Officers were solving problems on a local level.
As part of the new Greensboro academy, cadets will learn to be problem solvers, Scott said. They’ll possibly have to work with other agencies in the city.
For instance, officers and firefighters in early 2014 were being called to Heritage House three to five times a day, Scott said.
“We had shootings. We had drug dealing,” he said. “It was a number of things. That problem created a drain on city resources and the way police calls and fire service calls were handled.”
A continuing problem is getting the demographics of cadets to match that of the city, Scott said.
According to city data released in January, the population has pushed above 282,000. About 53 percent of those residents are nonwhite.
About 40 percent of the 100th Academy is nonwhite.
“That’s not right where the city is. I know that,” he said.
Still, he said, “We’re making great strides.”
The Greensboro Police Department has made an all-out push to recruit minorities through radio and TV ads. It also bought ads sprawled across city buses featuring smiling faces of African American and Hispanic men and women. The department advertises in Spanish-language newspapers, at job fairs, and has designated three officers to recruit students and veterans.
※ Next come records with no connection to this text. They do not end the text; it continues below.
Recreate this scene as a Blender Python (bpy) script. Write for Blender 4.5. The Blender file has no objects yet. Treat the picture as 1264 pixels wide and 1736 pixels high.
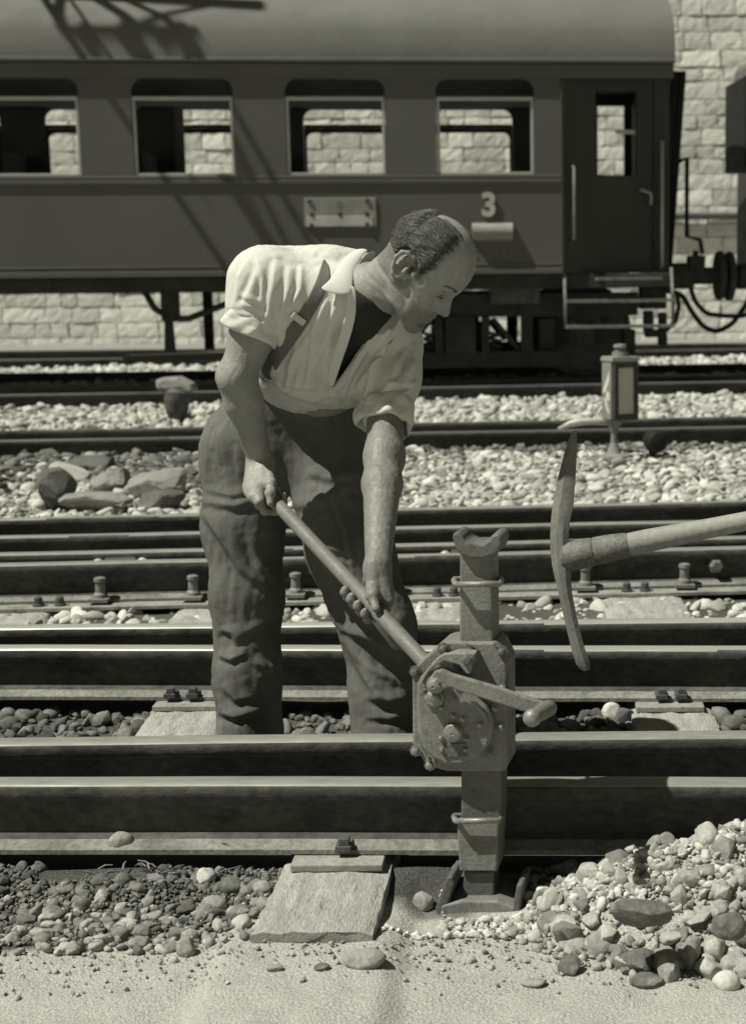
import bpy, bmesh, math, random
import numpy as np
from mathutils import Vector, Matrix
from mathutils.bvhtree import BVHTree
R = math.radians
random.seed(5); rng = np.random.default_rng(11)
scene = bpy.context.scene
col = scene.collection

# ------------------------------------------------------------------ camera, sky, sun, exposure
W, H, F, CX, CY = 1264, 1736, 2600.0, 920.0, 868.0
CAMZ, TH, ROLL = 1.24, math.atan((868 - 455) / 2600.0), 0.009
CAM = np.array([0, 0, CAMZ])
r0 = np.array([1, 0, 0.]); wv = np.array([0, math.cos(TH), -math.sin(TH)]); u0 = np.array([0, math.sin(TH), math.cos(TH)])
rv = math.cos(ROLL) * r0 - math.sin(ROLL) * u0
uv = math.sin(ROLL) * r0 + math.cos(ROLL) * u0
cd = bpy.data.cameras.new('camera'); cam = bpy.data.objects.new('camera', cd); col.objects.link(cam)
m = Matrix(((rv[0], uv[0], -wv[0], 0), (rv[1], uv[1], -wv[1], 0), (rv[2], uv[2], -wv[2], CAMZ), (0, 0, 0, 1)))
cam.matrix_world = m
cd.sensor_fit = 'AUTO'; cd.sensor_width = 36.0; cd.lens = F / H * 36.0
cd.shift_x = -(CX - W / 2) / H; cd.shift_y = 0.0
cd.clip_end = 2000; cd.clip_start = 0.05
cd.dof.use_dof = True; cd.dof.focus_distance = 3.5; cd.dof.aperture_fstop = cd.lens / 10.5
scene.camera = cam

SUN = np.array([0.60, 0.22, -1.0]); SUN /= np.linalg.norm(SUN)      # direction the light travels
sl = bpy.data.lights.new('sun', 'SUN'); so = bpy.data.objects.new('sun', sl); col.objects.link(so)
sl.energy = 5.0; sl.angle = R(0.53); sl.color = (1.0, 0.99, 0.86)
so.rotation_euler = Vector(SUN).to_track_quat('-Z', 'Y').to_euler(); so.location = (-6, -2, 12)
world = bpy.data.worlds.new('World'); scene.world = world; world.use_nodes = True
nt = world.node_tree; nt.nodes.clear()
sky = nt.nodes.new('ShaderNodeTexSky'); sky.sky_type = 'NISHITA'; sky.sun_disc = False; sky.air_density = 0.6; sky.dust_density = 0.3
sky.sun_elevation = math.asin(-SUN[2]); sky.sun_rotation = math.atan2(-SUN[0], -SUN[1])
bw = nt.nodes.new('ShaderNodeRGBToBW')                               # black and white film
tint = nt.nodes.new('ShaderNodeMixRGB'); tint.blend_type = 'MULTIPLY'; tint.inputs[0].default_value = 1
tint.inputs[2].default_value = (1.0, 0.995, 0.72, 1)
bg = nt.nodes.new('ShaderNodeBackground'); bg.inputs[1].default_value = 0.05
wo = nt.nodes.new('ShaderNodeOutputWorld')
nt.links.new(sky.outputs[0], bw.inputs[0]); nt.links.new(bw.outputs[0], tint.inputs[1])
nt.links.new(tint.outputs[0], bg.inputs[0]); nt.links.new(bg.outputs[0], wo.inputs[0])
vs = scene.view_settings
vs.view_transform = 'Standard'; vs.look = 'None'; vs.exposure = 0.22; vs.gamma = 1.0; vs.use_curve_mapping = False

# ------------------------------------------------------------------ helpers
def ray(px, py):
    return wv + (px - CX) / F * rv - (py - CY) / F * uv
def P(px, py, d):                                   # a point seen there at distance d along the view axis
    return CAM + d * ray(px, py)
def G(px, py, z=0.0):                               # a point seen there at height z
    k = ray(px, py); return CAM + k * ((z - CAMZ) / k[2])
def project(p):
    q = np.asarray(p) - CAM
    d = q @ wv
    return np.stack([CX + F * (q @ rv) / d, CY - F * (q @ uv) / d, d], -1)

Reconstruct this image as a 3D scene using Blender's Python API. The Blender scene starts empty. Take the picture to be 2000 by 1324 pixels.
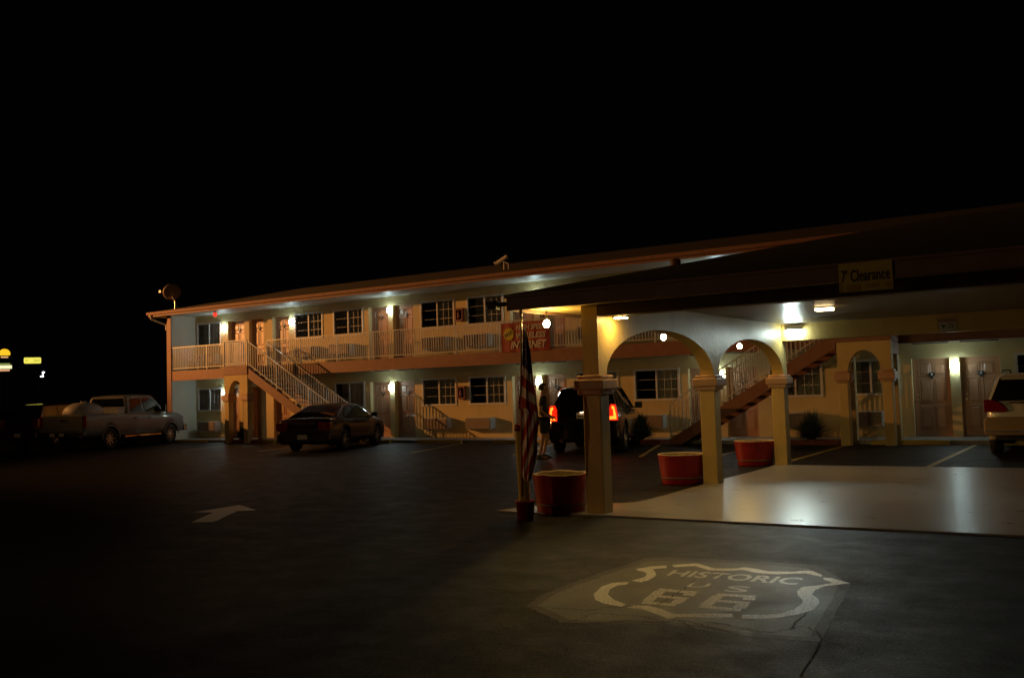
import bpy, math, random
from mathutils import Vector, Matrix
random.seed(7)
S = bpy.context.scene
COL = S.collection
R = math.radians

# ------------------------------------------------------------------ camera
CH = 1.6; CF = 1864.36
YAW, PIT, ROL = 0.5737, 0.0567, 0.0312
_d = Vector((-math.sin(YAW)*math.cos(PIT), math.cos(YAW)*math.cos(PIT), math.sin(PIT)))
_r0 = Vector((math.cos(YAW), math.sin(YAW), 0)); _u0 = _r0.cross(_d)
_r = math.cos(ROL)*_r0 - math.sin(ROL)*_u0
_u = math.sin(ROL)*_r0 + math.cos(ROL)*_u0
cd = bpy.data.cameras.new("camera"); cam = bpy.data.objects.new("camera", cd); COL.objects.link(cam)
cd.sensor_fit = 'HORIZONTAL'; cd.sensor_width = 36; cd.lens = CF/2000*36
cd.clip_start = 0.1; cd.clip_end = 3000
m = Matrix.Identity(4)
for i in range(3):
    m[i][0] = _r[i]; m[i][1] = _u[i]; m[i][2] = -_d[i]
m[0][3], m[1][3], m[2][3] = 0, 0, CH
cam.matrix_world = m
S.camera = cam

def G(px, py, z=0.0):
    """photo pixel -> point on the horizontal plane z"""
    v = _d*CF + _r*(px-1000) - _u*(py-662)
    t = (z-CH)/v.z
    return Vector((v.x*t, v.y*t, z))
def FY(px, py, Y):
    """photo pixel -> point on the vertical plane y = Y"""
    v = _d*CF + _r*(px-1000) - _u*(py-662)
    t = Y/v.y
    return Vector((v.x*t, Y, CH+v.z*t))

# ------------------------------------------------------------------ world and exposure
W = bpy.data.worlds.new("World"); S.world = W; W.use_nodes = True
nt = W.node_tree; bg = nt.nodes['Background']
bg.inputs[0].default_value = (0.10, 0.10, 0.13, 1); bg.inputs[1].default_value = 0.004
S.view_settings.view_transform = 'Standard'; S.view_settings.look = 'None'
S.view_settings.exposure = 0.0; S.view_settings.gamma = 1.0
S.render.engine = 'CYCLES'
S.cycles.use_denoising = True
S.cycles.max_bounces = 6
S.cycles.sample_clamp_indirect = 3.0

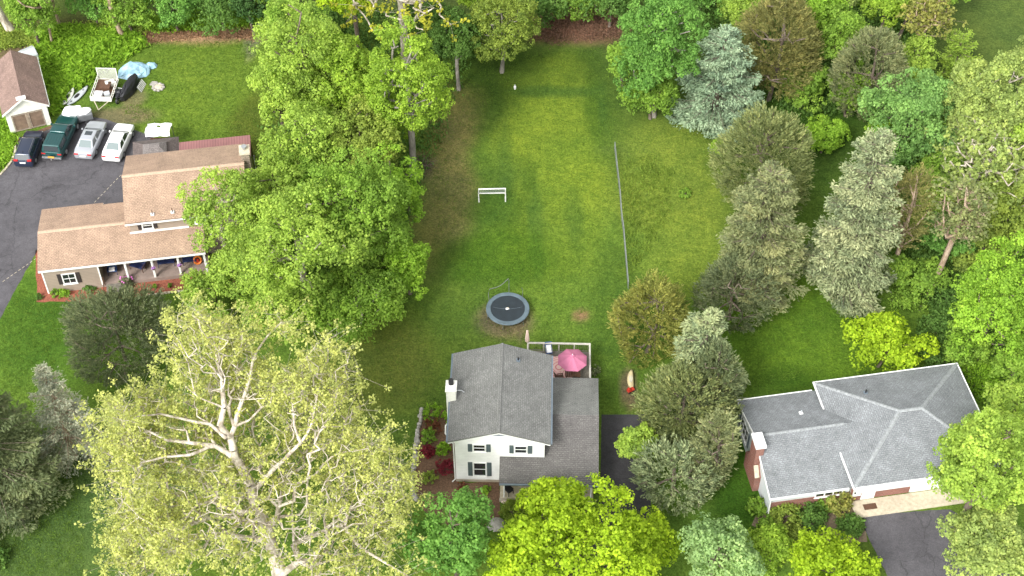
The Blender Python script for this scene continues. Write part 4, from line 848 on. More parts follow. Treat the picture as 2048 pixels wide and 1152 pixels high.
for x, y, a, b, c0, pl, l in ((1890, 290, 60, 70, 1, 'mid', 'green tree tucked between the aqua dome and the pale dead branched tree'), (1960, 500, 60, 60, 1, 'oliveleaf', 'olive green tree above the dense vivid maple'), (2030, 330, 60, 80, 2, 'light', 'light green tree on the right edge beside the dead branches'), (2040, 730, 50, 60, 1, 'mid', 'mid green tree on the right edge above the grey roof corner'), (1700, 190, 40, 45, .5, 'mid', 'small green tree at the feet of the two olive trees'),
        (1780, 320, 50, 50, .5, 'jade', 'low green tree under the front of the aqua dome'), (1250, 120, 35, 60, 1, 'mid', 'slim green tree on the left flank of the tall one right of the lawn'), (1640, 40, 50, 60, 3, 'vivid', 'bright green tree at the top between the brown olive tree and its neighbour')):
    broad('oak_tree', l, x, y, a, b, c0, pl, 1.0, group=GW3)
for x, y, a, b, c0, pl, l in ((1480, -15, 60, 45, 3, 'mid', 'green tree at the top edge left of the big brown olive tree'), (1400, -20, 60, 40, 3, 'jade', 'green tree at the top edge above the blue spruce'), (1580, -40, 70, 35, 4, 'oliveleaf', 'olive tree at the top edge behind the big brown olive one'), (1940, 330, 60, 70, 2, 'pale', 'pale green tree left of the white dead branches'), (1960, 400, 70, 60, 1, 'light', 'light green tree below the white dead branches'), (1850, 560, 45, 40, .5, 'mid', 'low green tree between the bare reddish trunk and the leaning thin pine'),
        (1480, 30, 45, 60, 1, 'light', 'light green tree squeezed between the tall green tree and the big brown olive one'), (1900, -30, 60, 25, 3, 'mid', 'green tree at the top edge above the back right clearing'), (2050, 130, 40, 70, 2, 'pale', 'pale green tree on the right edge above the yellow green one')):
    broad('oak_tree', l, x, y, a, b, c0, pl, 1.0, group=GW3)
for x, y, a, b, c0, pl, l in ((1610, 170, 45, 50, .5, 'mid', 'low green tree below the big brown olive tree'), (1770, 250, 40, 45, .5, 'vivid', 'small bright green tree on the left flank of the aqua dome'), (1830, 130, 45, 50, 1, 'light', 'light green tree between the greyish olive tree and the young pine'), (1860, 420, 45, 60, .8, 'light', 'light green tree between the slim brownish cedar and the leaning pine'), (1800, 540, 40, 35, .4, 'mid', 'low bushy green tree right of the silvery spruce foot'), (1930, 690, 50, 50, .6, 'mid', 'mid green tree below the dense vivid maple')):
    broad('oak_tree', l, x, y, a, b, c0, pl, .9, group=GW3)
# front row
broad('bright_tree', 'huge chartreuse maple at the bottom in front of the white house', 1160, 1118, 195, 125, 2, 'bright', 1.15, .3, dens=1.1, fill=.4)
broad('bright_tree', 'chartreuse maple crown beside the dark driveway end, behind the huge one', 1290, 1072, 64, 56, 2, 'bright', 1.0, .28)
broad('bright_tree', 'chartreuse crown just in front of the white house porch corner', 1110, 1008, 72, 34, 2, 'bright', .9, .26, minr=.6)
broad('maple_tree', 'blue green rounded maple at the lower left corner of the white house', 905, 1075, 85, 105, 1.5, 'jade', 1.1, .27, minr=.7)
broad('pear_tree', 'pale mint green tree of rounded tufts at the bottom, right of the chartreuse maple', 1440, 1115, 76, 80, 1, 'mint', 1.2, .28, minr=.7)
broad('bright_tree', 'chartreuse tree top at the bottom edge left of the right driveway', 1655, 1140, 100, 62, 1, 'bright', 1.15, .3)
broad('bright_tree', 'duller olive green young tree left of the bottom edge chartreuse one', 1535, 1095, 55, 48, .5, 'lime', .8, .25)
broad('ash_tree', 'tall light green tree covering the right corner of the grey roofed house', 1965, 935, 100, 150, 4, 'light', .95, .26, dens=1.05)
broad('ash_tree', 'pale green tree at the lower right edge over the driveway', 1985, 1090, 110, 95, 2.5, 'pale', .95, .26)
broad('ash_tree', 'light green tree at the right edge behind the grey roof corner', 2030, 820, 60, 70, 3, 'light', .9, .26)
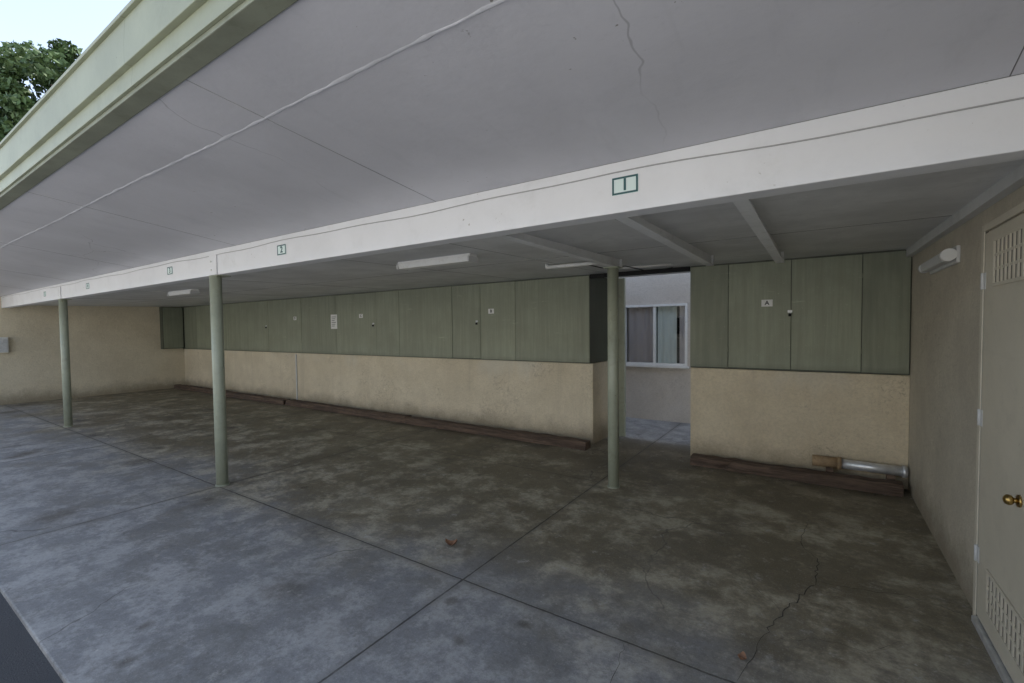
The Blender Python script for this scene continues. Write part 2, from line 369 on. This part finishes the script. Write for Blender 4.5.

Still, the department has critics, particularly after the New York Times article featured Greensboro as a city with a significant disparity between the number of black drivers and the number of white drivers pulled over for equipment infractions.
In November, Scott temporarily suspended officers from making stops for minor traffic infractions, such as broken headlights. The department is analyzing data from the first 90 days of the order.
The department has received an analysis of traffic stop data, in which researchers looked at about 20 factors that lead to decisions to conduct traffic stops, he said. It is producing a summary report to release along with the analysis.
“It’s an extremely complicated question,” Scott said. “There are not any … quick fixes. I am going to get the report out by the end of March.”